Consider: does Barbara want to remain in Europe because she longs for that life like many Jamesian expats do (a life that is no longer conducive to David's creativity)?
Or does she want (or also want) to remain in Europe because there she can have a life that she could never dream to have in the U.S. as a black woman, or more particularly a black fashion model, and so has to turn down David's proposal to go back with him?
Updated On: 7/26/13 at 12:04 AM
Simply put, Rodgers found working alone lonely. Even though Larry Hart as a partner was sort of like working alone, Hammerstein was so the opposite that he just missed the company.
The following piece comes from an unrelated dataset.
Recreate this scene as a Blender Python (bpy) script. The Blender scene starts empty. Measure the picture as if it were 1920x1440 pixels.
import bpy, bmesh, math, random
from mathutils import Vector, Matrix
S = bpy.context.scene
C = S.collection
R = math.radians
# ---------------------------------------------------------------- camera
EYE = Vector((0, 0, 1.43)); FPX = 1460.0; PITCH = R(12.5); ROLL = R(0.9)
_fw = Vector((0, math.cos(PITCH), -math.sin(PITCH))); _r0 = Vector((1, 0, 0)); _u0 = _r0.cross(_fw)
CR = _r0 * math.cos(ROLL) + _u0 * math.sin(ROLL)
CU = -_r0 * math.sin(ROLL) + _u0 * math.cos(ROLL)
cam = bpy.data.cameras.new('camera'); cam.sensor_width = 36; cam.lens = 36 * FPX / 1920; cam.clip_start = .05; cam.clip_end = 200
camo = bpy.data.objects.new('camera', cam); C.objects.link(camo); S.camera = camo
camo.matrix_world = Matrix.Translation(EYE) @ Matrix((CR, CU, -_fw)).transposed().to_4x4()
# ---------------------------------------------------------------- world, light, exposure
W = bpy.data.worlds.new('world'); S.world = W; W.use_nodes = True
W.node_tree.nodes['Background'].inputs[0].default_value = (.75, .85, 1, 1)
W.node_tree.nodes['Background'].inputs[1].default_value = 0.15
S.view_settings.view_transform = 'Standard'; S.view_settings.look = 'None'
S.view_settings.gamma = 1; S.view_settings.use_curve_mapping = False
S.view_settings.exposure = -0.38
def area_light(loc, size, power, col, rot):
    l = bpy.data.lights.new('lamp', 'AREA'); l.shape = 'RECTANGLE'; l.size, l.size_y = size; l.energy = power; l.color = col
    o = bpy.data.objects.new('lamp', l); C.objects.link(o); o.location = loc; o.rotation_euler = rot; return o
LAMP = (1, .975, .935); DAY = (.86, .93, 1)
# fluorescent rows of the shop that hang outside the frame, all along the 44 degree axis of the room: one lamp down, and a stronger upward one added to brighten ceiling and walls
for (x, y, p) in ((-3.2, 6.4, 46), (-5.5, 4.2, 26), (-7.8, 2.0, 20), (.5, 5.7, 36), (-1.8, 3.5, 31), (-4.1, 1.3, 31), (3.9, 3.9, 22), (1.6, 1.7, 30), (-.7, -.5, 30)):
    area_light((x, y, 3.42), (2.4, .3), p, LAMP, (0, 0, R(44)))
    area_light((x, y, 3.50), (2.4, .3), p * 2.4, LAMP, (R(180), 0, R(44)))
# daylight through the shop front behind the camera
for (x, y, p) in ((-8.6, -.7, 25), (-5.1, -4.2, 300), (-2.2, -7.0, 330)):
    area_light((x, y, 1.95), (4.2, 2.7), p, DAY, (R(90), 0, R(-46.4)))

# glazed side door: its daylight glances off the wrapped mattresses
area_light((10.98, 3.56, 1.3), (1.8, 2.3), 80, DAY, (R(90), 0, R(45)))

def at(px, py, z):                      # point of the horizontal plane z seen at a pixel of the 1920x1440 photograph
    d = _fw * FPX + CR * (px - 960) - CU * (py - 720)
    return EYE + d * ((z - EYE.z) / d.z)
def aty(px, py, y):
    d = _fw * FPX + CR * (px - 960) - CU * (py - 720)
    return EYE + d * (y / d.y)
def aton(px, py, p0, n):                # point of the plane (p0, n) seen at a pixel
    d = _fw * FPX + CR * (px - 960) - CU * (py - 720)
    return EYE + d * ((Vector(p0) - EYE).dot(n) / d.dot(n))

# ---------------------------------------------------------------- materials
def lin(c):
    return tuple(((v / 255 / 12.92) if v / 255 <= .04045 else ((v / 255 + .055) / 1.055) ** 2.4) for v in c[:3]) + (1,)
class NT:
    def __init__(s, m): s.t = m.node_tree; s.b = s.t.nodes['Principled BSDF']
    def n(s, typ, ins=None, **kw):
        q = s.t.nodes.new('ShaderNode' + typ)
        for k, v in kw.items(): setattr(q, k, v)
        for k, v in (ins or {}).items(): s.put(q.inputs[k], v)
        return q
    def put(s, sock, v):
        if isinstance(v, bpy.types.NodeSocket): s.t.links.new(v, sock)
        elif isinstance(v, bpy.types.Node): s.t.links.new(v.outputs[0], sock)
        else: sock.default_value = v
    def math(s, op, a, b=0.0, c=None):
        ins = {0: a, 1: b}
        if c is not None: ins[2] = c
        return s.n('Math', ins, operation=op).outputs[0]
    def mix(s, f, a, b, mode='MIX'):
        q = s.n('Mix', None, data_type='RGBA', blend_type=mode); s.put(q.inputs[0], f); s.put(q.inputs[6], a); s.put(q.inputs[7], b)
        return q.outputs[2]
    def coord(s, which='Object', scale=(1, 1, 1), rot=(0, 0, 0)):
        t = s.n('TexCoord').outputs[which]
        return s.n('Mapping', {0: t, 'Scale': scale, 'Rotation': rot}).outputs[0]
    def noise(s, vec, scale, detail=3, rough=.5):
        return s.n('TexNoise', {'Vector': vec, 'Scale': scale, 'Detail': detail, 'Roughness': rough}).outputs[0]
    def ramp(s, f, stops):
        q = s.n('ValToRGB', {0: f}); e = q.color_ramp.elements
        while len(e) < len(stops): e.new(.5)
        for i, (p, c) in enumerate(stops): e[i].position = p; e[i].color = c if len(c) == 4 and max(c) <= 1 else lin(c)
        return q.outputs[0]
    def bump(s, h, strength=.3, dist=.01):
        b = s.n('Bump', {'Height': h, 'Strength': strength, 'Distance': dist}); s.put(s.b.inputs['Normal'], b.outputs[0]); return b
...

Also remember that he had known both of his partners for 35 to 40 years, so working with "kids" (even if one was Oscar's protege) must have been jarring.
And the show "No Strings" has lost all of the shock value: mixed race relationships are, in most parts of America, just another couple and Rodgers is long gone, so the novelty of hearing him work alone is also missing.
"I really don't know the true production history, but the climax of the play ... is motivated by the leading couple realizing that the idyll they have enjoyed in Paris will be impossible to reproduce in the U.S. If they are both white, why would there be a problem?"
I suppose there's an argument that it could be a matter of the free-spirited cosmopolitan super-model feeling that she wouldn't fit in with the stuffy old-money WASPs of New England, but it's definitely stronger if it's an unspoken question of race.
It may be stronger, but my guess is that it isn't strong enough to make this libretto work in the 21st Century (not to imply we are "post-racial", only that if the show requires an unstated color line to fill in the blank, then there might not have been much there to begin with, and there would be even less now).
Broadway Legend Joined: 6/5/09
^
It was published.
Maybe you could find a used copy on e-bay, amazon, etc.